Hunderte Flüchtlinge haben an der Grenze zwischen Griechenland und Mazedonien versucht, die Sperranlagen zu stürmen. Das berichtet SPIEGEL-ONLINE-Reporter Giorgos Christides von vor Ort. Eine Gruppe von rund 300 Flüchtlingen aus dem Irak und Syrien überwand am Montagmorgen am Übergang Idomeni Polizeiabsperrungen und drang auf die Bahnstrecke vor, berichtet auch ein Reporter der Nachrichtenagentur AFP.
Die Menschen versuchten, Stacheldrahtabsperrungen niederzureissen. Die mazedonische Polizei setzte Tränengas ein. Unter den Hilfesuchenden befinden sich auch viele Kinder und Frauen. Inzwischen habe die Polizei damit begonnen, den Zaun wieder aufzubauen, berichtete Christides.
Die Situation vor Ort ist noch immer chaotisch: Noch immer befinden sich bis zu 300 Menschen am Grenzzaun. Sie fordern: «Öffnet die Grenzen, öffnet die Grenzen.» Einige warfen mit Steinen auf die mazedonischen Polizisten.
Auslöser war nach Medienberichten ein Gerücht, wonach Mazedonienangeblich seine Grenze wieder für alle Migranten geöffnet habe. Griechische Grenzpolizisten sagten der Deutschen Presse-Agentur jedoch, das Gerücht stimme nicht, die Grenze sei geschlossen.

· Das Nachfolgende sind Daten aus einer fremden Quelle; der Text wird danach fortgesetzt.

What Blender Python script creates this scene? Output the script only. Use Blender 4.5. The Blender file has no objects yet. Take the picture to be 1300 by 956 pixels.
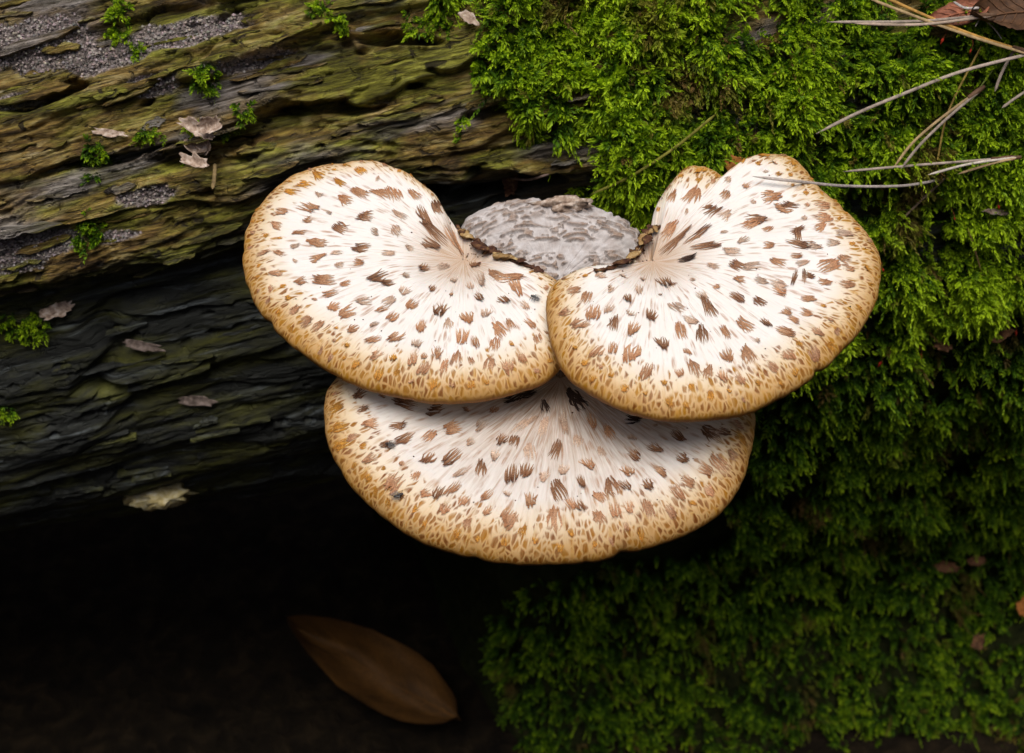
import bpy, math, random
import numpy as np
from mathutils import Vector
from mathutils.bvhtree import BVHTree

random.seed(7)
RNG = np.random.default_rng(7)
scene = bpy.context.scene
COL = scene.collection

# ------------------------------------------------------------------ camera
PITCH = math.radians(42.0)
DIST = 1.10
TANH = 0.36                                   # half width at unit depth (50 mm lens)
D_ = np.array([0.0, math.cos(PITCH), -math.sin(PITCH)])
RIGHT = np.array([1.0, 0.0, 0.0])
UP = np.array([0.0, math.sin(PITCH), math.cos(PITCH)])
CAM = -DIST * D_
cam_data = bpy.data.cameras.new('camera')
cam = bpy.data.objects.new('camera', cam_data)
COL.objects.link(cam)
cam.location = CAM
cam.rotation_euler = (math.pi / 2 - PITCH, 0, 0)
cam_data.sensor_width = 36.0
cam_data.lens = 18.0 / TANH
cam_data.clip_start = 0.02
cam_data.clip_end = 500.0
cam_data.dof.use_dof = True
cam_data.dof.focus_distance = 1.07
cam_data.dof.aperture_fstop = 9.0
scene.camera = cam

# ------------------------------------------------------------------ light: overcast, from straight above through the canopy
SUN_EL, SUN_AZ = math.radians(77), math.radians(190)      # azimuth measured from +Y clockwise
world = bpy.data.worlds.new('World')
scene.world = world
world.use_nodes = True
wn = world.node_tree
sky = wn.nodes.new('ShaderNodeTexSky')
sky.sky_type = 'NISHITA'
sky.sun_disc = False
sky.sun_elevation = SUN_EL
sky.sun_rotation = SUN_AZ
sky.dust_density = 5.0
sky.air_density = 1.0
sky.ozone_density = 0.6
bg = wn.nodes['Background']
bg.inputs['Strength'].default_value = 0.05
wn.links.new(sky.outputs[0], bg.inputs['Color'])
sun_data = bpy.data.lights.new('sun', 'SUN')
sun_data.energy = 1.5
sun_data.angle = math.radians(40)
sun_data.color = (1.0, 0.97, 0.92)
sun = bpy.data.objects.new('sun', sun_data)
COL.objects.link(sun)
sdir = Vector((math.sin(SUN_AZ) * math.cos(SUN_EL), math.cos(SUN_AZ) * math.cos(SUN_EL), math.sin(SUN_EL)))
sun.rotation_euler = (-sdir).to_track_quat('-Z', 'Y').to_euler()
sun.location = sdir * 4
scene.view_settings.view_transform = 'Standard'
scene.view_settings.look = 'None'
scene.view_settings.gamma = 1.0
scene.view_settings.exposure = 1.0
scene.view_settings.use_curve_mapping = False
scene.render.engine = 'CYCLES'
scene.cycles.max_bounces = 4
scene.cycles.diffuse_bounces = 3
scene.cycles.use_adaptive_sampling = True
scene.cycles.adaptive_threshold = 0.02
scene.cycles.use_denoising = True

# ------------------------------------------------------------------ helpers: noise
_P = np.random.default_rng(11).permutation(256).astype(np.int64)
_P = np.concatenate([_P, _P, _P])
_G = np.random.default_rng(12).normal(size=(256, 3))
_G /= np.linalg.norm(_G, axis=1)[:, None]


_G2 = np.stack([np.cos(np.arange(256) * 0.6180339 * 6.283), np.sin(np.arange(256) * 0.6180339 * 6.283)], -1).astype(np.float32)
_P32 = _P.astype(np.int32)


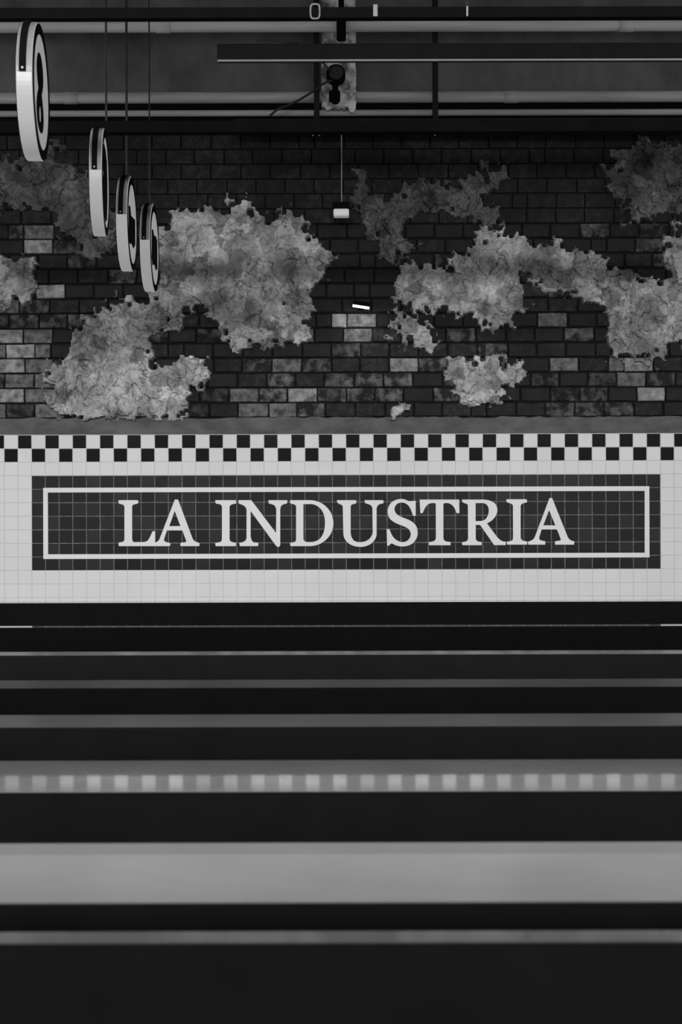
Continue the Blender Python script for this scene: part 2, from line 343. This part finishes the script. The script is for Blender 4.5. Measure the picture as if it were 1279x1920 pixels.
for side in (-1, 1):
    for k in range(20):
        yc = B0 - BC * (k + .5); x = (-50 if side < 0 else 1335) + (BP / 2 if k % 2 else 0) * side
        while XL + .25 < wx(x) < XR - .25:
            x2 = x + side * BP; a, b = min(x, x2), max(x, x2)
            box(rest, (wx(a) + .0055, WALL - .014, wz(yc) - BC * S / 2 + .0055), (wx(b) - .0055, WALL + .002, wz(yc) + BC * S / 2 - .0055)); x = x2
o = obj('outer_brickwork', rest, M['brick'][1], wall); o['kind'] = 'stuff'
print('bricks shown', len(shown))

# ------------------------------------------------------------------ tiled sign
sign = thing('tiled_wall_sign', 'long charcoal tiled wall sign reading LA INDUSTRIA in white serif capitals', 'sign', (wx(649), WALL - .006, wz(980)))
sl = sign.location
def sbox(x0, y0, x1, y1, d0, d1, bev=0): return boxm((wx(x0) - sl.x, WALL - d1 - sl.y, wz(y1) - sl.z), (wx(x1) - sl.x, WALL - d0 - sl.y, wz(y0) - sl.z), bev)
SX1 = TX0 + 46 * TPX; SY1 = TY0 + 7 * TPY
obj('grout_bed', sbox(TX0 + .3, TY0 + .3, SX1 - .3, SY1 - .3, .0137, .0149), M['grout_dim'], sign)
for k in sign_cols:
    for r in sign_rows:
        border = k in (0, 45) or r in (0, 6)
        o = place(tm_s[1 if random.random() < .3 else 0], 'border_tile' if border else 'field_tile', sign, 0, 0, tilt=.006)
        o.location = (wx(TX0 + (k + .5) * TPX) - sl.x, WALL - .0062 - sl.y, wz(TY0 + (r + .5) * TPY) - sl.z)
LD = .0162
def shape(paths, name, depth=.012, bev=.0016):
    cu = bpy.data.curves.new(name, 'CURVE'); cu.dimensions = '2D'; cu.fill_mode = 'BOTH'; cu.extrude = depth / 2; cu.bevel_depth = bev; cu.bevel_resolution = 1
    for pts in paths:
        sp = cu.splines.new('POLY'); sp.points.add(len(pts) - 1); sp.use_cyclic_u = True
        for p, (x, z) in zip(sp.points, pts): p.co = (x, z, 0, 1)
    o = bpy.data.objects.new(name, cu); COL.objects.link(o); dg = bpy.context.evaluated_depsgraph_get(); dg.update()
    me = bpy.data.meshes.new_from_object(o.evaluated_get(dg)); bpy.data.objects.remove(o); bpy.data.curves.remove(cu)
    me.transform(Matrix(((1, 0, 0, 0), (0, 0, -1, 0), (0, 1, 0, 0), (0, 0, 0, 1)))); me.name = name; return me
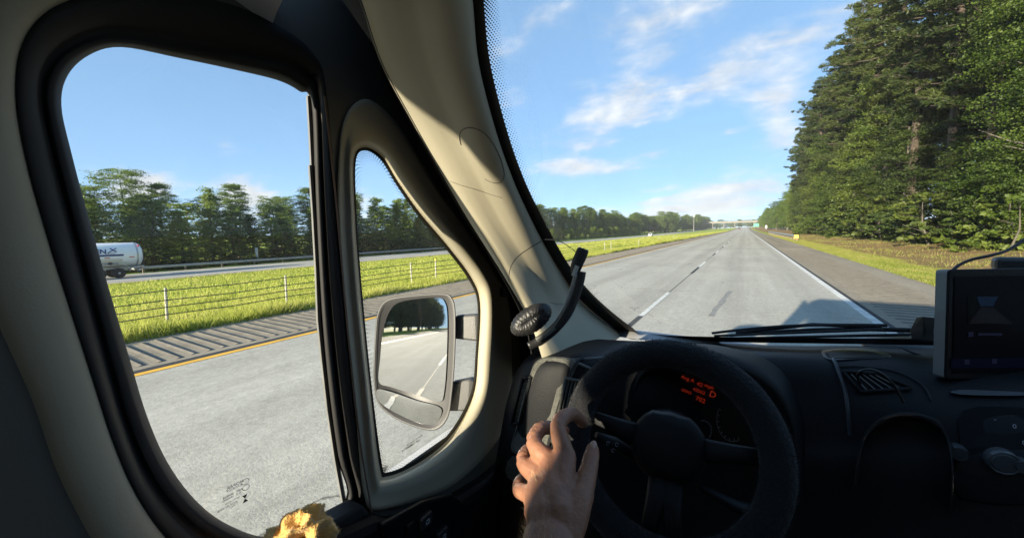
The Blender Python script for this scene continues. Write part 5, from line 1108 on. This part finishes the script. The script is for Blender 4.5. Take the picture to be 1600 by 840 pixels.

Zehntausende Flüchtlinge sind auf dem Weg nach Europa wegen schärferer Grenzkontrollen entlang der sogenannten Balkanroute in Griechenland gestrandet. Nur 20 Menschen wurde am Montag offiziell erlaubt, von Idomeni aus nach Mazedonien einzureisen. Auch an den Vortagen wurden nur wenige durchgelassen. Das hat auch Auswirkungen auf die anderen Länder entlang der Balkanroute: In Kroatien und Slowenien wurden nach Polizeiangaben in den vergangenen drei Tagen nur noch knapp 1000 Menschen registriert.
Mazedonien, erstes Land auf der sogenannten Balkanroute, hatte kürzlich ebenso wie Serbien und die EU-Staaten Kroatien, Österreich und Slowenien Tageshöchstgrenzen für die Einreise von Flüchtlingen eingeführt. Dass immer mehr Länder den Alleingang starten, kritisieren die Vereinten Nationen nun.
Migration und Flucht erforderten eine weltweite Teilung von Verantwortung, sagte der Uno-Hochkommissar für Menschenrechte, Said Raad al-Hussein, zu Beginn der 31. Sitzung des Menschenrechtsrats in Genf. «Immer höhere Mauern zu bauen als Reaktion auf die Flucht dieser verzweifelten Menschen, ist ein Akt der Grausamkeit und Selbsttäuschung.»
Menschen, die vor Folter und Krieg geflohen seien, verdienten vielmehr das Mitgefühl der internationalen Gemeinschaft, so Hussein. Angesichts der Konflikte in Syrien und Burundi, im Irak, Jemen, Sudan, in Libyen, Mali und Somalia sei das Leben von Millionen bedroht. Die Auswirkungen dieser Konflikte würden voraussichtlich noch lange zu spüren sein.
Auch Aussenminister Frank-Walter Steinmeier kritisierte nicht abgestimmtes Verhalten in der Flüchtlingskrise: «Ich habe immer deutlich gemacht: nationale oder regionale Alleingänge mögen nur auf den ersten Blick Abhilfe bieten», sagte Steinmeier der griechischen Zeitung «Ta Nea».
Eine deutliche Kritik Richtung Österreich: Das Land hatte Griechenland und Deutschland vergangene Woche nicht zu einer Flüchtlingskonferenz mit den Westbalkanstaaten eingeladen, obwohl die beiden Länder am stärksten von der Krise betroffen sind.
Nachhaltige Fortschritte könne es aber nur geben, wenn alle Europäer mitzögen. «Es ist keiner Seite gedient, wenn wir uns jetzt innerhalb der EU gegenseitig mit Vorwürfen und Schuldzuweisungen überziehen», so Steinmeier. «Das bringt uns bei der Bewältigung der Flüchtlingskrise keinen Schritt weiter. Die Risse, die jetzt mutwillig entstehen, werden mühsam wieder gekittet werden müssen.»